Not that really applies or matters this case, but I do have games in the price range values you are referring.
Probably what is more relevant is I have games that are more rare especially in the ability to find spare parts.
I have never yet not been able to track down a part for a game I need, EXCEPT flipper linkages for AGC games, a few Capcom parts, extra plastics set for some really rare games, and a few obtuse backglasses. Everything after 1985 is a lot easier, before 1960 is a real bitch if not reproduced.
But, I do not control what part suppliers choose to supply.
These days it all comes down to profitability, which as you state is unfortunate.
It did not always used to be this way.
Let me offer some advice:
What collectors do in our case sometimes is have the part remanufactured ourselves instead of waiting for something that may never happen.

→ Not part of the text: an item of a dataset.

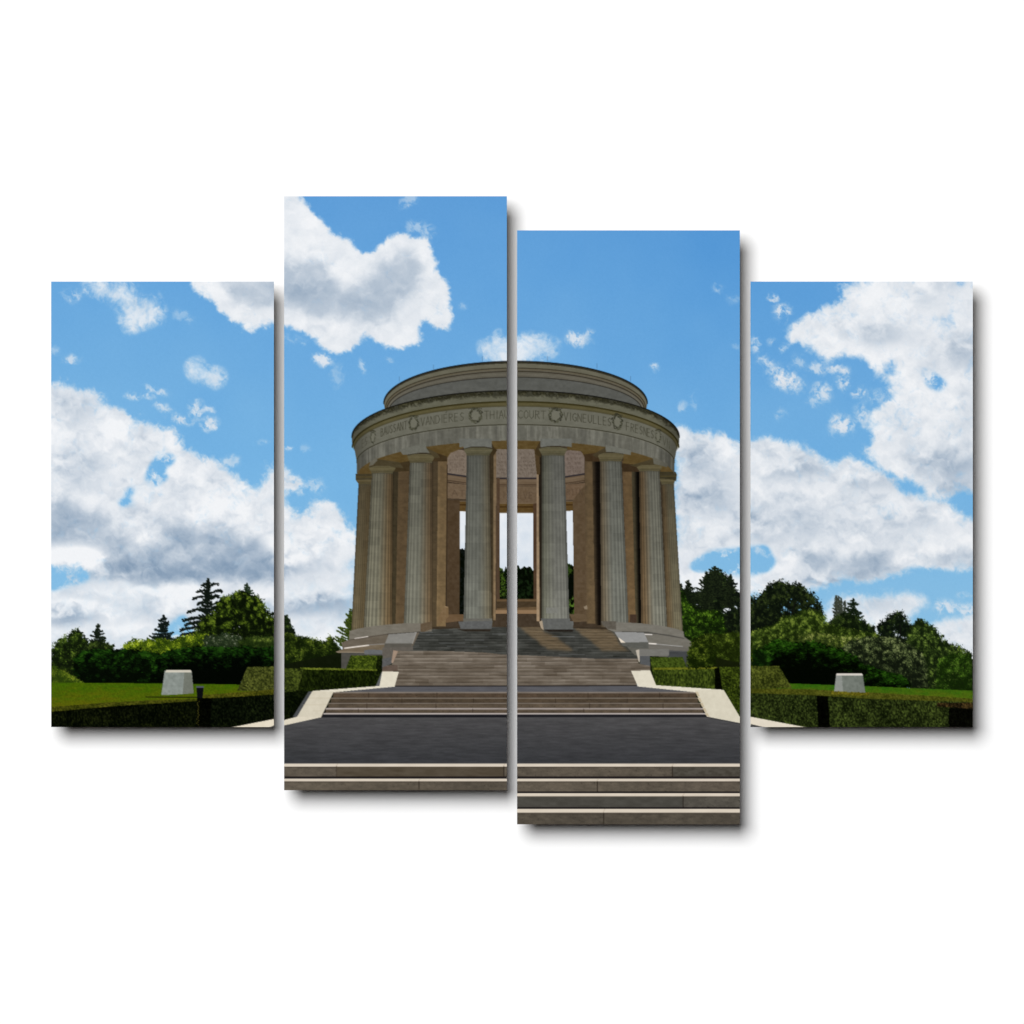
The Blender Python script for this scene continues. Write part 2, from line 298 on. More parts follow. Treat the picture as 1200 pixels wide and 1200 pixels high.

If an owner buys a $15-20K game, but they willing to go the extra mile and spend time finding a part?
Did the owner not understand that the game in question is rare, and may be hard to find parts for overall?
Who do really blame?
People cannot blame parts suppliers for game problems or lack of parts, although it is irritating as hell.
This has always been a challenge.
Private manufacture and "one offs" were done long before PinSide, reproduction parts, the license wars back in the early 2000s, or CDLs.
Did you ever wonder what we did to find pinball parts before the internet existed?
Some people here on these forums would be completely lost.
I don't know what what was believed that occurred before "modern pinball times", but the concept still works, and avoids license holder shenanigans.
There are more reproduction pinball parts now there ever in the past 20 years alone, even though they may not be the exact part that everybody wants, or needs. 3D translites do not help someone fix a Whitewater for example.
If a part was incomplete, we borrowed the part from another collector, and made a mold, did a plastic/rubber injection (because rapid prototyping did not yet exist), or took it to a metal shop, if feasible.
Ramps were were problematic, plastics are not.
The same thing was done for games such as Scared Stiff boogie men or Attack from Mars martians.
I just did the same process for reproduction of AGBGoaWT CD spinner textured adhesive decals through a tire company.
I just helped another 4MBC owner replace an tar pit assembly that was missing by allowing him to borrow mine.
I also just had a brand new Bally EM backbox panel door made at an A/C Heating Duct company for $40, because no reproductions have yet been made for this era of game, and used ones sometimes still do not fit right, so I needed to do a "custom" build.
Basically, the all these examples are the same as making a new tube dancer as far as concept.
It can be done, and you will get good results.
Consider options beyond the walls of PinSide, this is not the only sanctuary of pinball knowledge.